Hey there, time traveller!
This article was published 18/1/2013 (1673 days ago), so information in it may no longer be current.

In one of the most chilling and riveting opening numbers in musical theatre, a fairground carny cajoles passersby to step up to the shooting gallery and play the kill-a-president game.

"Hey kid, failed your test? Dream girl unimpressed? Show her you’re the best," sings the pitchman in Everybody’s Got the Right as he presses a gun into the hands of not just anybody but John Wilkes Booth, Charles Guiteau, Giuseppe Zangara, Leon Czolgosz, Samuel Byck, Lynette (Squeaky) Fromme, Sara Jane Moore and John Hinckley, all people who tried or succeeded in assassinating United States presidents from Lincoln to Reagan.

Assassins Steve Ross as Guiteau (from left), Shane Carty as Booth and Janet Porter as Fromme


Assassins Steve Ross as Guiteau (from left), Shane Carty as Booth and Janet Porter as Fromme

They become the gun-toting chorus of the horrifying and hilarious Assassins, the opening production of the 2013 Master Playwright Festival dedicated to Stephen Sondheim, who wrote the music and lyrics to a provocative script by John Weidman. The pair guide a journey into the dark heart of the American dream that is unlike any other theatre experience.

Guns play a leading role in this Toronto touring production that began its run at the RMTC Warehouse Thursday. They get pointed and fired often, surely an off-putting prospect for Sondheim fans still dealing with the senselessness of another mass shooting south of the border. Director Adam Brazier wisely lessens their impact by the use of faux pistols — they look like bent pipe guns — that don’t get directed at the audience during the rousing 110 minute show (no intermission).

But spectators are not saved from being in the crosshairs of Sondheim’s pointed tune, Gun Song, in which Booth declares, "And all you have to do, Is move your little finger, Move your little finger and — You can change the world." That’s all anyone has to do to punch their ticket to immortality.

There is something dreadfully wrong with a country that has such a long and bloody history of assassins. Sondheim and Weidman hold up a funhouse mirror to American society that reflects the notion that these deranged killers feed on the same you-can-do-anything societal sales pitch as everyone else. What’s worse is that the pair attempt to wring some sympathy for these devils.
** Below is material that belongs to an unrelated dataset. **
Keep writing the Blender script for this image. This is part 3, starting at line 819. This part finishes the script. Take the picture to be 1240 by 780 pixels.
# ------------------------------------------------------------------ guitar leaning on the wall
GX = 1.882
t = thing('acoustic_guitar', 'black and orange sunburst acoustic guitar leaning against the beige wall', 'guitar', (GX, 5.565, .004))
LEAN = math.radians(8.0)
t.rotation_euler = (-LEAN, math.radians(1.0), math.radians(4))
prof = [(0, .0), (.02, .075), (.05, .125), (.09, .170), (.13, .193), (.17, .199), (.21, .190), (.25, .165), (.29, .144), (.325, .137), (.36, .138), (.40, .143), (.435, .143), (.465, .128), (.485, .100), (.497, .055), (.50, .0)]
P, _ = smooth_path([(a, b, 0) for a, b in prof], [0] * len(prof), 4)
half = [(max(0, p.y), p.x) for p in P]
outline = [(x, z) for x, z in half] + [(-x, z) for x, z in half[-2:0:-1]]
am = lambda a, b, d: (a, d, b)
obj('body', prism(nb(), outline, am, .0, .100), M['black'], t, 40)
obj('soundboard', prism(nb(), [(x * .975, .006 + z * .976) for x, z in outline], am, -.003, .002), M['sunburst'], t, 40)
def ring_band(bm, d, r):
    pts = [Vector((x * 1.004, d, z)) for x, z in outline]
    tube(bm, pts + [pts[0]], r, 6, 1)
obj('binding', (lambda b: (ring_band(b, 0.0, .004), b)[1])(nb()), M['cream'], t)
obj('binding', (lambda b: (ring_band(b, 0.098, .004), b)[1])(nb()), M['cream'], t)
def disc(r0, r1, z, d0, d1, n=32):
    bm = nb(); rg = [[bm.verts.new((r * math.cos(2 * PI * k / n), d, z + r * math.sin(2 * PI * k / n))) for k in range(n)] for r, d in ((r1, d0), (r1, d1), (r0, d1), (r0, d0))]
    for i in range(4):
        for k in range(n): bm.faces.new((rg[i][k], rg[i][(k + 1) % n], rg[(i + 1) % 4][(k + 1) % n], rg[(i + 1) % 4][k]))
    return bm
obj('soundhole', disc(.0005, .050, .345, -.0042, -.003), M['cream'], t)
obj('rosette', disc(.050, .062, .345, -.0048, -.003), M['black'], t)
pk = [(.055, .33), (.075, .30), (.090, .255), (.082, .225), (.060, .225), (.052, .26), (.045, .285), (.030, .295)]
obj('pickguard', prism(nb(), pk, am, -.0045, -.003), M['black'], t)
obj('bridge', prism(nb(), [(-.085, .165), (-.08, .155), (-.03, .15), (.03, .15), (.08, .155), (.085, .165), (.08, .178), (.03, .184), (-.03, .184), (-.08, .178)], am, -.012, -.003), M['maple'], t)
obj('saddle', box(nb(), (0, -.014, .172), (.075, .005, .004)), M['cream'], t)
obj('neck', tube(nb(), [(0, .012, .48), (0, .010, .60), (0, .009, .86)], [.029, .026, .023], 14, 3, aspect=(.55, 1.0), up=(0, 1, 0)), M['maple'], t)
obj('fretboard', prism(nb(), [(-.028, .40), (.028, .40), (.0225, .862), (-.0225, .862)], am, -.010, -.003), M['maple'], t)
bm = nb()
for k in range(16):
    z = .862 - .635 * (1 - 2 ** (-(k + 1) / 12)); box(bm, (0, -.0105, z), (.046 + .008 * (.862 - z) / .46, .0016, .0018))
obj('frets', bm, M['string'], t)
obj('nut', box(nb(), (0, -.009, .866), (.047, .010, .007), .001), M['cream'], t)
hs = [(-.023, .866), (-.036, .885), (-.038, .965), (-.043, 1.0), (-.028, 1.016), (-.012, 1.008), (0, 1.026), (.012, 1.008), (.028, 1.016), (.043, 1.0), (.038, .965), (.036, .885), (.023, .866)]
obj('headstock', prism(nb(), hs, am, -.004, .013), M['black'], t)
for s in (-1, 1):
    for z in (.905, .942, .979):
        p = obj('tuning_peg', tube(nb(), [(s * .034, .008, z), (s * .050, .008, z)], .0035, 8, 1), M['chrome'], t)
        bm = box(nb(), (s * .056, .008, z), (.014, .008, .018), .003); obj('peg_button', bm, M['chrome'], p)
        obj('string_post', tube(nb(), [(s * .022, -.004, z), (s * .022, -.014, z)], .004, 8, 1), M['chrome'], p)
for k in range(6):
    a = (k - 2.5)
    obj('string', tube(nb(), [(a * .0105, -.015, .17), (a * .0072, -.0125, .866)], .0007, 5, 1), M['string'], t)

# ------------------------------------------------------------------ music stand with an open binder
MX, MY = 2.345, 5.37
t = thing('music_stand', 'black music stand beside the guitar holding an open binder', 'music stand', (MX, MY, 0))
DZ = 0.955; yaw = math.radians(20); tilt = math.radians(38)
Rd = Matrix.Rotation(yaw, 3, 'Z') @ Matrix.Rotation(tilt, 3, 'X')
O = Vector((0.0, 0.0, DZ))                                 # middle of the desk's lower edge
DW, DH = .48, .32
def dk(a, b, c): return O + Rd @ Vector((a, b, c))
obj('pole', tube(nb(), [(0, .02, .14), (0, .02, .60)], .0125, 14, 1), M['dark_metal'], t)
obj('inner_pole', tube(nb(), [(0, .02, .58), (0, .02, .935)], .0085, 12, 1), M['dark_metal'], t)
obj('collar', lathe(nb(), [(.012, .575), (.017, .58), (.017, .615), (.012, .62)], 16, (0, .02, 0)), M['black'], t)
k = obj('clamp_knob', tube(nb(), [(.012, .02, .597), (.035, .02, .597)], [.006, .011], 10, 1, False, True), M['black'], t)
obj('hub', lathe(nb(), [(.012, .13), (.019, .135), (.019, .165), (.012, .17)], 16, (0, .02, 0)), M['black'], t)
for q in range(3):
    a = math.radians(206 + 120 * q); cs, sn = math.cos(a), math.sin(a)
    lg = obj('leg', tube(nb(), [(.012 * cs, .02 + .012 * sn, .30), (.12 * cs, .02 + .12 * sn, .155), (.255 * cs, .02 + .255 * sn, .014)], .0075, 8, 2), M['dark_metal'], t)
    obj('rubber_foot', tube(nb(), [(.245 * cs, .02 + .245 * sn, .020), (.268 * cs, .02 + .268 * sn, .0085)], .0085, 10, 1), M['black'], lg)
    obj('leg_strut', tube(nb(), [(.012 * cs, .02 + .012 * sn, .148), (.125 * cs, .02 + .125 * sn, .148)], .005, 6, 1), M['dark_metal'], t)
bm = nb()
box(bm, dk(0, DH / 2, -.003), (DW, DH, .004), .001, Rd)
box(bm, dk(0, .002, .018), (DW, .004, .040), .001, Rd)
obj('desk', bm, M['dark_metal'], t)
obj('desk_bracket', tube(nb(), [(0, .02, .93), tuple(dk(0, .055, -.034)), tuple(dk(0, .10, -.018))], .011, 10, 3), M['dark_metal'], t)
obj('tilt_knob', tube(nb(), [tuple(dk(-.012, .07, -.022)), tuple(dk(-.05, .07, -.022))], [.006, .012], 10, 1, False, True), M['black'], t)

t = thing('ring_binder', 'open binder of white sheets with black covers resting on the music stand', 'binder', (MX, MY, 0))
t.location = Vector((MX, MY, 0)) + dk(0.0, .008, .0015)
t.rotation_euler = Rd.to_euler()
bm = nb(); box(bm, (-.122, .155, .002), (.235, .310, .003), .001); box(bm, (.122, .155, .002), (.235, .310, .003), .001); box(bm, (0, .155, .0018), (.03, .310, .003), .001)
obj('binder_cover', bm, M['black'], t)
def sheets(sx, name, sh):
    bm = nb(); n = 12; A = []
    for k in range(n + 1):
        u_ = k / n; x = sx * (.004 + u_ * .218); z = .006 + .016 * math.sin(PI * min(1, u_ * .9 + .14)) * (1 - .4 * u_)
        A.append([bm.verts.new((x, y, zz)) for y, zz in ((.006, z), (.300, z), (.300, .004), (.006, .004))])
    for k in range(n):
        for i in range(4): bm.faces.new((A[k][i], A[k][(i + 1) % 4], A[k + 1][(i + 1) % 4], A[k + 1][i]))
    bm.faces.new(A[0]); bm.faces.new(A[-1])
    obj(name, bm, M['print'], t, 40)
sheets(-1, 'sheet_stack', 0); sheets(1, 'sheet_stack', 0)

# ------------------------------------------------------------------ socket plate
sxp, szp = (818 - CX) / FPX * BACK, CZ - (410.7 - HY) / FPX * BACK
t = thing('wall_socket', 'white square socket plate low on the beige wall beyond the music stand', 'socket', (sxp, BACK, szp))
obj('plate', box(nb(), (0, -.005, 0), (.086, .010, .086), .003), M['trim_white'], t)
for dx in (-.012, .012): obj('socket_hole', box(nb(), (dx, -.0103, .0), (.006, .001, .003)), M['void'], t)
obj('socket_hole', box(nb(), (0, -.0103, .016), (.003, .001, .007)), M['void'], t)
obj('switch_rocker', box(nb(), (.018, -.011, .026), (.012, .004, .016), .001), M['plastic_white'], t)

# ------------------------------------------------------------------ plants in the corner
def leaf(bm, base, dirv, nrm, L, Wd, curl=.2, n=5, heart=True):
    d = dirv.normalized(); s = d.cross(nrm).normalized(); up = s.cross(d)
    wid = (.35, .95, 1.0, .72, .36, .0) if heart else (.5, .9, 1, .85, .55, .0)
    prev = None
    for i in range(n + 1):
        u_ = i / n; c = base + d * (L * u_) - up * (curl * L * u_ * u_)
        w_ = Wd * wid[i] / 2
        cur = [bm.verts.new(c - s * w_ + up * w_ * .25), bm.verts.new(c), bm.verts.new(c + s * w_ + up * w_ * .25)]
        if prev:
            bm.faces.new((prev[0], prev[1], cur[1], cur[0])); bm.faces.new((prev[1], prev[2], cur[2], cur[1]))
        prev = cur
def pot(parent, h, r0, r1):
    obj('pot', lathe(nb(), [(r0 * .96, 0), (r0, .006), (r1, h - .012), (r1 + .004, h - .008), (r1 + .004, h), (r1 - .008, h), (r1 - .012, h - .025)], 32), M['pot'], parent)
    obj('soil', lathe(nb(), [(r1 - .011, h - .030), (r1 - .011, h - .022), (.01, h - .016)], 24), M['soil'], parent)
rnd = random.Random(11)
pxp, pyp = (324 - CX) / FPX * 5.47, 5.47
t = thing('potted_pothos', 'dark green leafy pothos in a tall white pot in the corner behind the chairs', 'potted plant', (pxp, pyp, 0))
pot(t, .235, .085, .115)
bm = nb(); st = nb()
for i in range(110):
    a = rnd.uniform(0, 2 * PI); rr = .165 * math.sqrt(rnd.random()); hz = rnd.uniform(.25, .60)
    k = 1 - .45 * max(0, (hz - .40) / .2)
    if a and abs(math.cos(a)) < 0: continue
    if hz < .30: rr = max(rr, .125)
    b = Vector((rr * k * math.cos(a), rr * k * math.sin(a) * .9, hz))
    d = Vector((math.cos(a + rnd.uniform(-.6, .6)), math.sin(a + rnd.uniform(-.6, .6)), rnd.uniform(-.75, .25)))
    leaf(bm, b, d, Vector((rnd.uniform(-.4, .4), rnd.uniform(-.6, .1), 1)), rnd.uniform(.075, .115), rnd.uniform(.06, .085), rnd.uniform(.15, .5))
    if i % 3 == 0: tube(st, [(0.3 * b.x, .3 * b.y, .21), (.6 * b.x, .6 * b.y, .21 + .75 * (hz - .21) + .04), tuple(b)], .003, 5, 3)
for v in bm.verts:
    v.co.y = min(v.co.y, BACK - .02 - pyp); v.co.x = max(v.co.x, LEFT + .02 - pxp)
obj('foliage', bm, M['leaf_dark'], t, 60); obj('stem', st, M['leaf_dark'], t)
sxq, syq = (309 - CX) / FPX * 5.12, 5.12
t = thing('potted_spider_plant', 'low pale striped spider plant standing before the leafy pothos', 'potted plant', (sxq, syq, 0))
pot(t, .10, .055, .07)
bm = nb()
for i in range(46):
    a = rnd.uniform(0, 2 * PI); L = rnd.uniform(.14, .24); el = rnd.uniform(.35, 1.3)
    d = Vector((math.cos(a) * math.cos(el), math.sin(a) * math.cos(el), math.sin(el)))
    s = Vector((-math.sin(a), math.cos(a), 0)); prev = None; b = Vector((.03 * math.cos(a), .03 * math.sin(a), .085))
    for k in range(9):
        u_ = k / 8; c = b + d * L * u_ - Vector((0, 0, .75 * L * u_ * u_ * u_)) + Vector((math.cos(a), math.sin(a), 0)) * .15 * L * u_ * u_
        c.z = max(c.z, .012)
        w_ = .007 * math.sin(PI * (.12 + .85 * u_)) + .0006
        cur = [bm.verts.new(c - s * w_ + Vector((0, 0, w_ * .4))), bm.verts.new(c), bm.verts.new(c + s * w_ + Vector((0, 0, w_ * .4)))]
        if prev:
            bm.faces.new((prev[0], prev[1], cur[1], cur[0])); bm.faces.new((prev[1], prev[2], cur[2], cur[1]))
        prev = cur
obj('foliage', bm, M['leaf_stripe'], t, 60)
This loosely structured musical features a series of vignettes between the assassins who convene like they are some all-ages club. They are joined by a Balladeer who offers the voice of popular opinion about the killers. Booth, who is accorded the most dignity in Assassins, claims he shot Lincoln, "the man who killed my country" while the Balladeer suggests that the stage actor fired his gun at the president because of bad reviews. Shane Carty is very effective as the club’s elder statesman, offering encouragement as he insinuates himself into the minds of the other crackpots.

All the assassins are well portrayed with standouts including Steve Ross who brings an unhinged, impish appeal to Guiteau, who shot James Garfield in 1881. Graham Abbey makes the most of a pair of great scenes in which the Nixon wannabe killer Sam Byck wears a dishevelled Santa Claus costume while taping a rambling message about the dysfunctional U.S. government to his hero Leonard Bernstein. Melody A. Johnson and Janet Porter provide some hilarious comic relief as frumpy housewife Moore and Fromme, the deluded hippie girlfriend of Charles Manson, who both made an attempt on Gerald Ford’s life.

While his lyrics are lethal, Sondheim’s music is all over the place, hitting just about every American form. He seems to even tip his hat to the saccharine sentiments of ’70s-style pop balladry with Unworthy of Your Love, performed as a dismaying duet by the guitar-toting Hinckley, hot for Jodie Foster, and Fromme, who is devoted to Manson.

The loose plot comes together in a creepy 11th-hour scene in which the assassins meet up at the book depository in Dallas with Lee Harvey Oswald and all pressure him to fire on President John F. Kennedy and join them in everlasting infamy. The impact of that act is brought home in Something Just Broke in which common folk remember where they were when Kennedy was shot and how they felt.

The Birdland Theatre/Talk is Free Theatre co-production exudes a polished confidence and executes a killer Assassins.